Worked example 1: identify a p-series

Determine convergence:

\sum_{n=1}^{\infty} \frac{1}{n^{5}}

This is a p-series with p = 5. Since p > 1, it converges.

Worked example 2: rewrite to reveal the p-series

Determine convergence:

\sum_{n=1}^{\infty} \frac{1}{n\sqrt{n}}

Rewrite the term:

\frac{1}{n\sqrt{n}} = \frac{1}{n \cdot n^{1/2}} = \frac{1}{n^{3/2}}

So the series is

\sum_{n=1}^{\infty} \frac{1}{n^{3/2}}

This is a p-series with p = \frac{3}{2}, and since p > 1, it converges.

Worked example 3: harmonic series recognition

Determine convergence:

\sum_{n=1}^{\infty} \frac{10}{n}

This is a constant multiple of the harmonic series. The term \frac{10}{n} is still of the form \frac{C}{n}, which corresponds to p = 1. Constant multiples do not change convergence behavior, so it diverges.

What can go wrong: confusing p-series with “anything rational”

A common error is to see a fraction with n in it and assume p-series. But p-series require a very specific structure: a constant numerator and a denominator that is exactly n^p.

For example:

\sum \frac{1}{n+1} is not literally a p-series, though it behaves like one and also diverges (it’s essentially harmonic after an index shift).
\sum \frac{1}{n(n+1)} is not a p-series (and in fact converges, but you’d need other tools to show it).

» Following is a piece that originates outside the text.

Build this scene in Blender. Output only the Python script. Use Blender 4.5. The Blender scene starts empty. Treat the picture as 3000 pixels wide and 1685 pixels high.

Within “fundamentals,” your job is to correctly identify true p-series and the harmonic series, and to know their convergence behavior.

Exam Focus

Typical question patterns:
- Classify a given series as harmonic or p-series and state convergence based on the value of p.
- Rewrite an expression (using exponent rules) to reveal \frac{1}{n^p}.
- Use harmonic series divergence as a key fact when a series is a constant multiple or an index shift of \sum \frac{1}{n}.
Common mistakes:
- Misidentifying p when radicals are involved (for example, forgetting that \sqrt{n} = n^{1/2}).
- Thinking that any series with terms approaching 0 converges (harmonic series is the counterexample you must remember).
- Treating \sum \frac{1}{n^p} as convergent for all positive p (the cutoff is p > 1, not p > 0).